Tami Gold


Tami Kashia Gold is a documentary filmmaker, visual artist and educator. She is also a Professor at Hunter College of the City University of New York in the Department of Film and Media Studies.

Biography

As a teenager, Gold studied in Mexico and Cuba where she was first introduced to the documentary filmmaking of Santiago Álvarez who had a major influence on her work.
In 1970 she began working with the New York-based Newsreel Film Collective. While in the Newsreel collective, Gold produced and directed the docu-drama My Country Occupied in 1971. My County Occupied is a B&W 16mm docu-drama on the life of a Guatemalan woman and won First Place winner in the Leipzig Film Festival and was featured at the Whitney Museum and the Museum of Modern Art.
Gold is also a visual artist whose work has been presented at galleries such as the Tabla Rasa Gallery in Brooklyn, New York, Exposico-na-Gravura, Brasileira, Brazil and her work is part of a print collection at the Pinacoteca do Estado Museum in São Paulo.

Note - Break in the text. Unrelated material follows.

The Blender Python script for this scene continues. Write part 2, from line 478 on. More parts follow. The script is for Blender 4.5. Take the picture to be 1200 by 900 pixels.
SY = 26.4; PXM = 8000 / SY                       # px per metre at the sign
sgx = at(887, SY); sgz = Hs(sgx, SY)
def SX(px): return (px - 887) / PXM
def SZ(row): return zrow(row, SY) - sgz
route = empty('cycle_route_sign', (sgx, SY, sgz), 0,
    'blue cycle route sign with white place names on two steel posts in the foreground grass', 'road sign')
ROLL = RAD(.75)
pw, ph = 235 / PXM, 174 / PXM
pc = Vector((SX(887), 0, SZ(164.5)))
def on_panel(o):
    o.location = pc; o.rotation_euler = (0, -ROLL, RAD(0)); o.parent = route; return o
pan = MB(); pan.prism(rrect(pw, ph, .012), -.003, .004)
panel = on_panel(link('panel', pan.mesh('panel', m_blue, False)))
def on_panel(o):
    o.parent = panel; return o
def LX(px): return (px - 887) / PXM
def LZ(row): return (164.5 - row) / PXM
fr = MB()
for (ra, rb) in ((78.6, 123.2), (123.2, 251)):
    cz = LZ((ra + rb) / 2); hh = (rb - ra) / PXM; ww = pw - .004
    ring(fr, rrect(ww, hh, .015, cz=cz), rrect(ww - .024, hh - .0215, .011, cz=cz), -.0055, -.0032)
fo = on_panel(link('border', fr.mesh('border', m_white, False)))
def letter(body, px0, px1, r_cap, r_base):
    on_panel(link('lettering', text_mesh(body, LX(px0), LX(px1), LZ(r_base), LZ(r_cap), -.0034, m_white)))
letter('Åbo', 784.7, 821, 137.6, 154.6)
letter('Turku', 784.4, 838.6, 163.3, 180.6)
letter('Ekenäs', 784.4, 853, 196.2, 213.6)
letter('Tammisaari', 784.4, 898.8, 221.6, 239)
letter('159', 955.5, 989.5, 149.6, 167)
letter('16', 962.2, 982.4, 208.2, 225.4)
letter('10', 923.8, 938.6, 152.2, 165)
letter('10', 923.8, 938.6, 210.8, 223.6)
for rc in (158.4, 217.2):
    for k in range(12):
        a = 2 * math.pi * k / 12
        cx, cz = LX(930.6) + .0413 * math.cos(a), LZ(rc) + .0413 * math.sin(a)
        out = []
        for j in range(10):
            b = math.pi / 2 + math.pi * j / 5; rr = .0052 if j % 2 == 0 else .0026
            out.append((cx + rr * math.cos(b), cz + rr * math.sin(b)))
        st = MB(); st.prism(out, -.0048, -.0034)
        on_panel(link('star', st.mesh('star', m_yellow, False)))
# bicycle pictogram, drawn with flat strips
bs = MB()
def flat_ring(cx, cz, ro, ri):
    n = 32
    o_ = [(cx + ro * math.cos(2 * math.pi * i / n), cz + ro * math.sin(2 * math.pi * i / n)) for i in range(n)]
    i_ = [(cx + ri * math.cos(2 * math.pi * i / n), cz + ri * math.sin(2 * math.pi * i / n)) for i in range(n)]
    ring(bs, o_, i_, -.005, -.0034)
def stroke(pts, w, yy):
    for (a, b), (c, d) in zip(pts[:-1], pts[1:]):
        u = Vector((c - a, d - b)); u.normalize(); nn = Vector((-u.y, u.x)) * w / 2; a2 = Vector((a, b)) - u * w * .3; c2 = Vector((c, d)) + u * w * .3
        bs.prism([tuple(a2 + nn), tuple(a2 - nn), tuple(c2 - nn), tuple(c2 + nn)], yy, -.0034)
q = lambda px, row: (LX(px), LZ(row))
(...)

Gold's artwork has also been featured in the Living Arts section of The New York Times. She is a member of the SONYA arts group in Brooklyn and the New Day Films coop. She is also a contributing writer for THINK/POINT/SHOOT: Media Ethics from Development to Distribution.
For over 30 years, Gold has been producing and directing documentaries. In 1996 she formed the production company AndersonGold films, Inc. with Kelly Anderson. In 2011 she produced PASSIONATE POLITICS about the life and work of feminist activist Charlotte Bunch. In 2010 she directed RFK in the Land of Apartheid: A Ripple of Hope, a documentary about Robert Kennedy's visit to South Africa in 1966 and the connection between the anti-apartheid struggle and the Civil Rights Movement in the United States. In 2006, Gold produced and directed a video about the popular struggle in Oaxaca, Mexico, Land Rain and Fire, which aired internationally on Spanish-language TV. She authored a companion article A Rainbow in the Midst of a Hurricane. In 2004, Gold produced and directed Every Mother's Son, which won the Tribeca Film Festival Audience Award and was broadcast on the PBS series P.O.V.. In 2000, Gold produced and directed Making a Killing, a documentary on the marketing practices of the tobacco industry in the developing world. Making a Killing premiered at the Slamdance Film Festival, was screened for delegates at the World Health Organization and aired on television in Nigeria, Serbia, Lagos and Vietnam. In 1998 Gold produced and directed Another Brother, the story of an African American Vietnam Veteran which aired on PBS; in 1992 she produced 'Juggling Gender: Politics, Sex and Identity about Jennifer Miller, which premiered at the New York Film Festival's video series and was broadcast on public television stations; Out at Work: Lesbians and Gay men on the Job, which screened at the Sundance Film Festival and was shown on HBO and authored a companion article, Making Out at Work; Signed Sealed and Delivered, Labor Struggle in the Post Office, aired on PBS and Looking for Love: Teenage Mothers among others''. She is the recipient of a Rockefeller Fellowship, Guggenheim Fellowship, Video Arts Fellowships from the New Jersey and New York State Councils on the Arts, the Excellence in the Arts Award from the Manhattan Borough President, and the American Film Institute's Independent Filmmakers Production Fellowship. Her work has screened at the Museum of Modern Art, the Whiney Museum, The Chicago Arts Institute, The Kennedy Center, The American Film Institute, The British Film Institute and The Public Theater among others. Gold is a Professor at Hunter College and the Hunter Chapter Chair of the PSC CUNY. She has four daughters and five grandchildren.